Начало сатирическое (то, что условно называют сюжетом) дает разъединенные, застывшие, отдельные моменты, неподвижные исторические маски; начало музыкальное (отчасти то, что называют идеей произведения или приемом, что в сущности то же самое) связывает их в перспективе и плане, дает углубление. Главная черта искусства в том, что они оба проникают друг друга вполне, ни один не побеждает другого. Начало музыкальное не первее сатирического, как это может показаться с первого взгляда (и как оно и есть в познании).

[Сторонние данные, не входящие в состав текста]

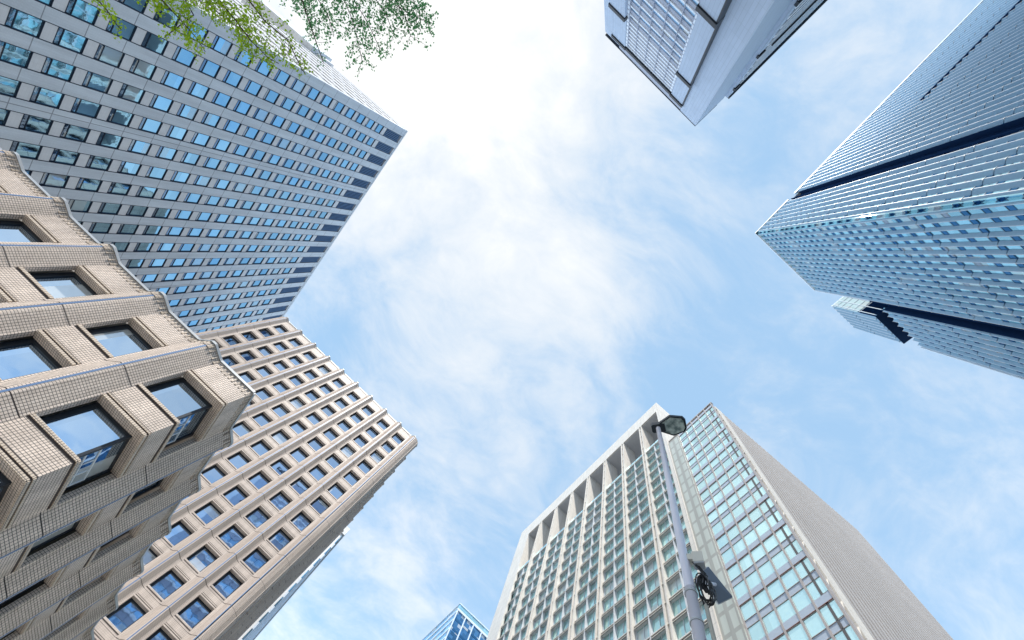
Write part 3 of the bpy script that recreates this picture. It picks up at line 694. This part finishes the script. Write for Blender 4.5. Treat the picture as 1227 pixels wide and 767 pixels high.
for zt, zb, d, a_in, a_out in steps:
    for s_, (x0, x1) in enumerate(((-.074*HU, -a_in*HU), (-a_out*HU-2, -.203*HU))):
        FA.box(w, x0, x1, -.6, d, zb*HU, zt*HU, m_ustone)
w.obj('stepped_pylon', uu)
cp_ = MB()
for zt, zb, d, a_in, a_out in steps:
    for (x0, x1) in (((-.2, 0)), ):
        pass
    FA.box(cp_, -.074*HU-.25, -a_in*HU+.35, -.3, d+.35, zt*HU, zt*HU+1.5, m_dark)
    FA.box(cp_, -a_out*HU-2.2, -.203*HU+.25, -.3, d+.35, zt*HU, zt*HU+1.5, m_dark)
    FA.box(cp_, -a_in*HU-.02, -a_in*HU+.3, .05, d+.1, zb*HU, zt*HU, m_dark)
FA.box(cp_, -.205*HU, -.072*HU, -.3, .5, HU*.957, HU*.957+1.5, m_dark)
cp_.obj('coping', uu)
gz = MB(); FA.box(gz, -.203*HU, -.074*HU, -.7, -.45, -EYE, HU*.955, m_uglass); gz.obj('glazing', uu)
sb = MB(); sb.box(-.0645*HU, .0645*HU, -.45, -.25, 0, 1.5, m_uspan); sb.box(-.0645*HU, .0645*HU, -.45, .0, 1.5, 2.15, m_uwhite)
zz = []
z = HU*.955-1.9
while z > HU*.86: zz.append(z); z -= 2.05
while z > 0: zz.append(z); z -= 3.95
populate(uu, 'spandrel_band', FA, sb, [(-.1385*HU, 0, q) for q in zz], 19, 2, (), 100)
ms = MB()
for k in range(1, 5): x = -.203*HU+.129*HU*k/5; FA.box(ms, x-.05, x+.05, -.3, .12, -EYE, HU*.95, m_uspan)
ms.obj('mullion', uu)
ld = MB()
for x in (-.0775*HU, -.2005*HU):
    FA.box(ld, x-.45, x+.45, -.3, .16, -EYE, HU*.95, m_uspan)
    z = 0
    while z < HU*.95: FA.box(ld, x-.3, x+.3, .1, .2, z, z+1.5, m_uwhite); z += 2.05
ld.obj('ladder_strip', uu)
# narrow right-hand face
w = MB(); FE.box(w, .71, 10.4, -.7, .0, -EYE, HU-.02, m_ustone)
FE.box(w, 10.4, 11.9, -.7, .9, -EYE, HU*.985, m_ustone); 
w.obj('side_wall', uu)
w = MB(); FE2.box(w, .9, 82, -2.5, -.3, -EYE, HU*.985, m_uglass); w.obj('glazing', uu)
sb = MB(); sb.box(-36, 36, -.3, .12, 0, 1.3, m_uwhite); sb.box(-36, 36, -.3, -.1, -.5, 0, m_uspan)
populate(uu, 'side_spandrel', FE2, sb, [(37.5, 0, 3.95*k+1) for k in range(36)], 60, 2, (), 60)
w = MB()
for zt in (.93, .79, .64): FE2.box(w, -.2, 1.6, -.3, .35, zt*HU, zt*HU+1.4, m_dark)
FE2.box(w, .5, 82, -.5, .35, HU*.985, HU*.993, m_dark); FE2.box(w, 4, 30, -.2, .5, HU*.80, HU*.805, m_dark)
FE.box(w, -.06, 8.0, -.7, .08, HU-.3, HU+.05, m_dark); FA.box(w, -.262*HU, 0.06, -.7, .1, HU-.3, HU+.05, m_dark)
w.obj('roof_edge', uu)

# ------------------------------------------------------------ far glass office
HN = 150.0
nn = thing('far_glass_office', 'small distant blue glass office whose top corner shows beside the cream tower', 'building', (60, 160, 0))
x0, x1, y0, y1 = .312*HN, .312*HN+46, .95*HN, .95*HN+50
c = MB(); c.box(x0+.5, x1, y0+.5, y1, 0, HN+EYE-1, m_rrec); c.obj('core', nn)
FN = Face(x0, y0, 0, -1); FN2 = Face(x0, y0, -1, 0)
c = MB(); FN.box(c, -46, 0, -.5, -.2, -EYE, HN-3.2, m_nglass); FN.box(c, -46, 0, -.5, -.1, HN-2.4, HN-.4, m_rglass); c.obj('glazing', nn)
c = MB(); FN2.box(c, 0, 50, -.5, -.2, -EYE, HN-.4, m_uglass); c.obj('side_glazing', nn)
c = MB()
for k in range(12): FN.box(c, -.25-4.15*k-.22, -.25-4.15*k+.22, -.3, .15, -EYE, HN-2.6, m_nframe)
FN.box(c, -46, 0.1, -.3, .2, HN-3.4, HN-2.5, m_nframe); FN.box(c, -46, .1, -.4, .2, HN-.4, HN, m_nframe)
c.obj('mullion', nn)
c = MB()
for k in range(36):
    z = HN-3.4-4.1*(k+1)
    FN.box(c, -46, 0, -.3, -.12, z, z+.9, m_rdark); FN2.box(c, 0, 50, -.3, .1, z+3, z+3.8, m_nframe)
FN2.box(c, 0, 50, -.4, .2, HN-.4, HN, m_nframe)
c.obj('spandrel_band', nn)

# ------------------------------------------------------------ street lamp and the things on it
def at(x, y, h):
    """world point h metres over the eye, seen at photo pixel x, y"""
    d = M3 @ Vector((x-CX, -(y-CY), -FOC)); d *= h/d.z
    return Vector((d.x, d.y, h+EYE))
tp = at(789, 515, 7.7); lw_ = at(839, 767, 3.2)            # the post leans very slightly
def PL(z): return lw_+(tp-lw_)*((z-lw_.z)/(tp.z-lw_.z))
bxp, byp = PL(0).x, PL(0).y
lp = thing('street_lamp', 'grey steel lamp post with a hexagonal glass-bottomed head in front of the cream tower', 'street lamp', (bxp, byp, 0))
p = MB(); p.tube([PL(5.3), PL(9.45)], .044, m_pole, 20, .038); p.obj('upper_pole', lp, smooth=True)
p = MB(); p.tube([PL(0), PL(5.35)], .050, m_pole, 20, .047); p.obj('lower_pole', lp, smooth=True)
p = MB(); p.tube([PL(0), PL(.5)], .13, m_pole, 16); p.tube([PL(0), PL(.04)], .2, m_pole, 16); p.obj('base', lp)
e1 = at(816, 510, 7.75); hd = Vector((e1.x-tp.x, e1.y-tp.y, 0)).normalized(); hp = Vector((-hd.y, hd.x, 0)); zt = 9.42
o_ = PL(zt)
def hx(l, w_, z, s=1.0, cx_=.24): return [(o_+hd*(cx_+x*l*s)+hp*(y*w_*s)+Vector((0, 0, z))) for x, y in ((-.5, -.18), (-.02, -.5), (.42, -.36), (.5, -.2), (.5, .2), (.42, .36), (-.02, .5), (-.5, .18))]
def loft(mb, rings, m, cap0=True, cap1=True):
    i = mb.mi(m); k = len(mb.v); n = len(rings[0])
    for r in rings: mb.v += [tuple(p_) for p_ in r]
    for a in range(len(rings)-1):
        for j in range(n): mb.f.append((k+a*n+j, k+a*n+(j+1) % n, k+(a+1)*n+(j+1) % n, k+(a+1)*n+j)); mb.m.append(i)
    if cap0: mb.f.append(tuple(k+j for j in reversed(range(n)))); mb.m.append(i)
    if cap1: mb.f.append(tuple(k+(len(rings)-1)*n+j for j in range(n))); mb.m.append(i)
h_ = MB()
loft(h_, [hx(.46, .36, 0, .88), hx(.46, .36, -.03, .92), hx(.46, .36, -.03, 1.0), hx(.46, .36, .03, 1.04), hx(.46, .36, .10, .85), hx(.46, .36, .14, .5)], m_poled, cap0=False)
ho = h_.obj('lamp_head', lp)
h_ = MB(); loft(h_, [hx(.46, .36, -.035, .86), hx(.46, .36, .012, .9)], m_lampglass); oo = h_.obj('lens', lp); oo.parent = ho
h_ = MB()
loft(h_, [[o_+hd*x+hp*y+Vector((0, 0, z)) for y, z in ((-w_, -.05), (w_, -.05), (w_, .06), (-w_, .06))] for x, w_ in ((-.11, .05), (-.09, .075), (.06, .075), (.12, .07))], m_poled)
h_.obj('lamp_arm', lp)
c = MB(); 
for z in (4.95, 5.28): c.tube([PL(z), PL(z+.02)], .056, m_crail, 18)
c.obj('clamp', lp)
sidev = -hp
pp = PL(0)+hd*.10+hp*(-.02)
c = MB(); c.tube([PL(.2)+hd*.10, PL(5.15)+hd*.10], .017, m_cream, 10); c.obj('conduit', lp, smooth=True)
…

Если бы это было так, искусство перестало бы быть искусством, идея побеждала бы воплощение. Искусство развоплотилось бы, стало бы познанием. Только полная взаимо-проникнутость их вводит в мир искусства, в замкнутый в себе закрытый со всех сторон символ.
Потебнианское учение, придающее образу познавательное значение, вносящее динамику в мир искусства, разрушает его неизбежно. Скажу мимоходом: совершенно бесцельно пресловутое различение формы и содержания в искусстве. Оно имеет смысл в познании, где приоритет формы обусловлен ее динамизмом, направленностью. В искусстве они застыли в взаимопроникающем друг друга неразвернутом единстве, которое и есть художественный образ, символ.